Germany prepares for the Olympic Games 

12 September 2022 tbs.pm/76419

 

World-Radio cover

From World-Radio magazine for 17 January 1936

(From our Berlin Correspondent)

IN preparation for the Winter Olympic Games which take place between February 7 and 14 in Garmisch-Partenkirchen, and for the principal Olympic Games to be held in Berlin from August 1 to 15 next, a number of programmes are to be broadcast by the German stations during the next few weeks.

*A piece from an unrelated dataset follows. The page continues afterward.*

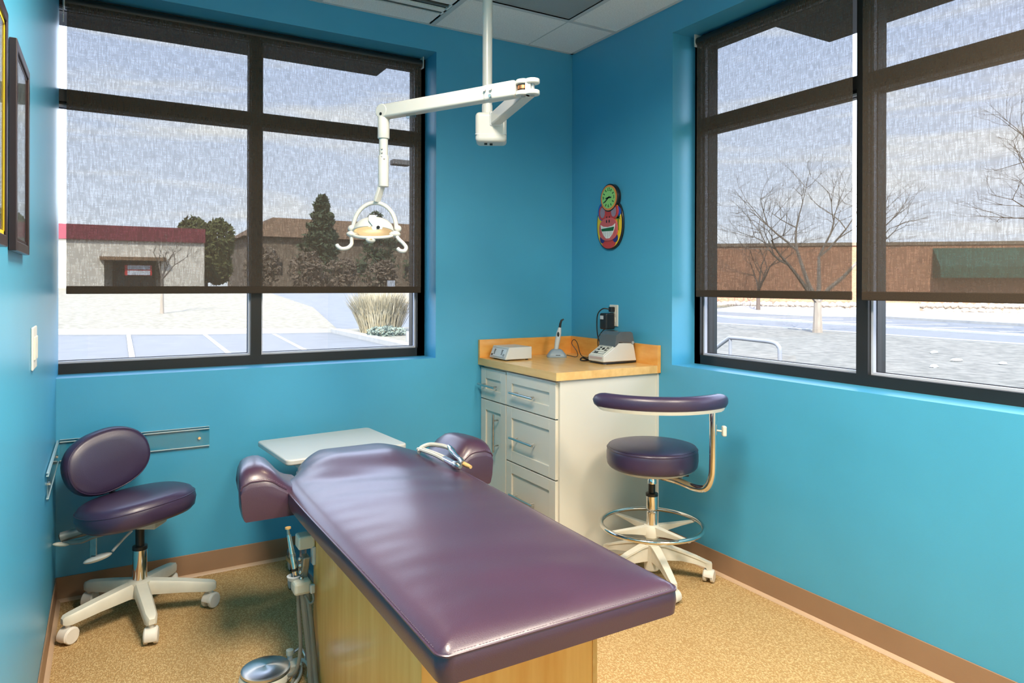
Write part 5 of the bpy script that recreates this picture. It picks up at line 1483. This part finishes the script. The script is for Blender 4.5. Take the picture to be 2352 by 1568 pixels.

On January 21, at 6.50 p.m., Hamburg, Königsberg, Stuttgart, Leipzig, and the Deutschlandsender will broadcast a ten minutes’ talk on the Olympic Winter Games and the manner of their judging. Similar talks from Munich, Berlin, Cologne, Breslau, Frankfurt, and Saarbrücken will take place on January 28 at the same time. All stations will relay fifteen-minute Olympic preparatory programmes from Garmisch-Partenkirchen, the scene of the Winter Games, on Janaury 29 between 9.15 and 9.30 p.m., and on February 2 the entire German network will relay the Deutschlandsender’s Olympic “Feierstunde.”

The German Broadcasting Company’s engineering staff are hard at work preparing facilities for the commentators from the twelve nations which wish to broadcast from Garmisch during the period of the Winter Games. Special cable connexions have been laid to allow a number of international trunk lines to be taken right up to Garmisch. In the ski-ing stadium fourteen commentators’ cabins have been erected – two cabins on each of the judges’ towers and the remaining ten set at intervals along the end of the jump.

 

Courtesy of British Pathé

 

Ice skaters

Skating champions practising in the Olympic Ice Stadium at Garmisch-Partenkirchen [By courtesy of German Rlys.]

Circuits for World-Broadcasts

Technical equipment has been provided for six simultaneous broadcasts by cable to various countries in Europe: one circuit has been provided for Norway, Sweden, Finland, and Denmark; a second circuit for the Netherlands, Great Britain, America, Canada, etc.; a third for France, Belgium, Spain, etc.; a fourth for Italy, Switzerland, Hungary, Yugoslavia, Romania, etc.; and a fifth for Poland, Czechoslovakia, etc. The sixth circuit is for German stations, and will also feed the German short-wave stations. These circuits are for actual broadcasting only. Others will be provided for telephonic communication, which will include descriptions by a reporter on skis, another on a bob sleigh, and so on. These will be effected with the aid of portable short-wave transmitters.

To accommodate the additional staff and apparatus which will be required for the commentaries on the Olympic Games next August, the authorities are providing twenty-five talks studios, each with separate recording equipment, and about fifty administration offices. The site chosen is that of the future second Berlin “Broadcasting House,” work on which will begin next spring.

 

Courtesy of Olympics

 

You Say

1 response to this article

Joseph Gallant 1 October 2022 at 4:12 am

The British men’s hockey team unexpectedly won a gold medal at the 1936 Winter Olympics, arguably an even bigger “Miracle On Ice” than either the United States’ surprise gold medals in 1960 (Squaw Valley, California) or 1980 (Lake Placid, New York).

It turned out that the reason the British won that gold medal was that most of their players lived in either Canada or the United States, but had either dual Canadian/British citizenship or dual U.S./British citizenship.

Many Canadian and American hockey fans cried “Foul!”, but this tactic was perfectly legal.